La unidad existe y es la “Sayeret 217 Duvdevan (cereza en hebreo)”, y está facultada para cometer asesinatos selectivos y otros actos deleznables encaminados a impedir los atentados terroristas y los crímenes de los enemigos de Israel y del pueblo judío.
Era –al menos yo lo creía– la versión del Medio Oriente de los vaqueros contra los indios, del bien contra el mal, de los “buenos” contra los “malos”. Los vaqueros, claro, eran los judíos. Los palestinos, por supuesto, eran los indios. Pero no había nada de eso. No existían los estereotipos.
Todos eran capaces de destrozar al adversario. De interrogarlo con saña. De torturarlo golpe a golpe, hasta matarlo. Los judíos y los palestinos eran seres humanos movidos por el patriotismo, la aventura, el deseo de venganza, el amor, la soledad, la lujuria, el engaño, y el despecho. También, y en una enorme proporción, los movilizaban las ansias de gloria.

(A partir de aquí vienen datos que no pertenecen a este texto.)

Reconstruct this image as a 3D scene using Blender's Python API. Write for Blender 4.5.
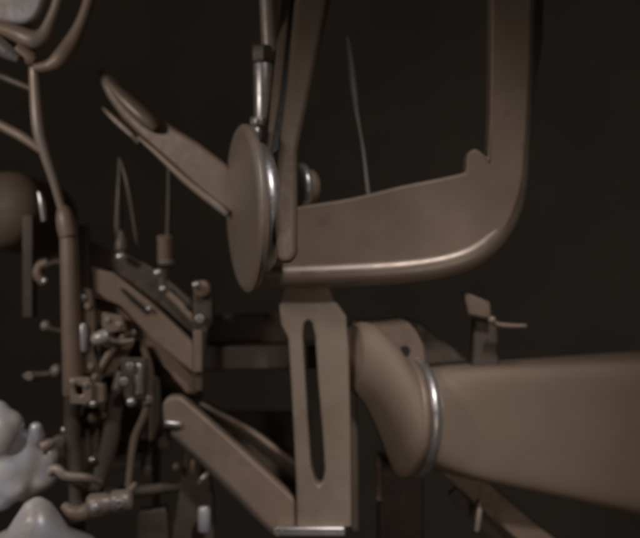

Los separaba la cuestión religiosa. Los palestinos se tomaban muy en serio a Alá. Le rezaban y le ofrecían el sacrificio de sus vidas. Las mujeres, entre ellos, tenían una función auxiliar y les debían a sus maridos un respeto imponente. Los judíos, en cambio, apenas mencionaban a Yahvé. Se acercaban a sus actos por un camino secular. Las mujeres desempeñaban los mismos roles de los hombres. Podían ser infieles en la cama sin dejar de ser leales.
¿Es una serie realista? Sí, aunque solo en cierta forma. Hay que prescindir de la incredulidad, como suele hacerse en el teatro, y suponer que el mismo equipo humano de guerra secreta puede operar constantemente sin ser detectado en un pequeño territorio como Ramallah, que es una especie de ciudad del tamaño de un sello de correos.
Pero ese escollo se salva sin dificultades. Realmente, los hechos ocurrieron más o menos así, aunque en diferente secuencia. El actor principal y coguionista de la serie, Lior Raz, que hace el papel de Doron Kabilio, perteneció a una unidad especial israelí que perseguía a los terroristas y realizaba acciones encubiertas en Cisjordania. La materia prima de los guiones es su propia experiencia.
Su novia de entonces, una chiquilla de 19 años llamada Iris Azulai, fue asesinada a puñaladas por un palestino al que arrestaron. Años más tarde lo canjearon por el soldado Gilad Shalit, secuestrado por Hamás, dentro de aquella asombrosa operación en que los israelíes cambiaron más de mil prisioneros, muchos de ellos terroristas, por la libertad de uno de los suyos.
El otro coguionista, Avi Issacharoff es el periodista de Haaretz, y reportero de televisión galardonado con varios premios, un verdadero experto en el conflicto palestino-israelí. Aunque Issacharoff asume el punto de vista israelí, trata de ser objetivo y respetuoso con los palestinos.
Eso no es posible. El punto de vista es esencial y los palestinos casi nunca quedan satisfechos. Para ellos, la venganza es una emoción legítima. Lo que explica que Shirin al-Abed, espléndidamente representada por la actriz franco-árabe Laëticia Eido, una palestina viuda, enamorada de Doron Kabilio, aunque casada por terror con su primo Walid Abed, el jefe local de Hamás, es una traidora sin paliativos. Es un mundillo en blanco y negro, absolutamente irreconciliable con sus adversarios.
Eso es conveniente que se sepa. No hay forma humana que árabes e israelíes lleguen a acuerdos razonables. Mientras los palestinos sueñen con echar a los judíos al mar, eso no es posible.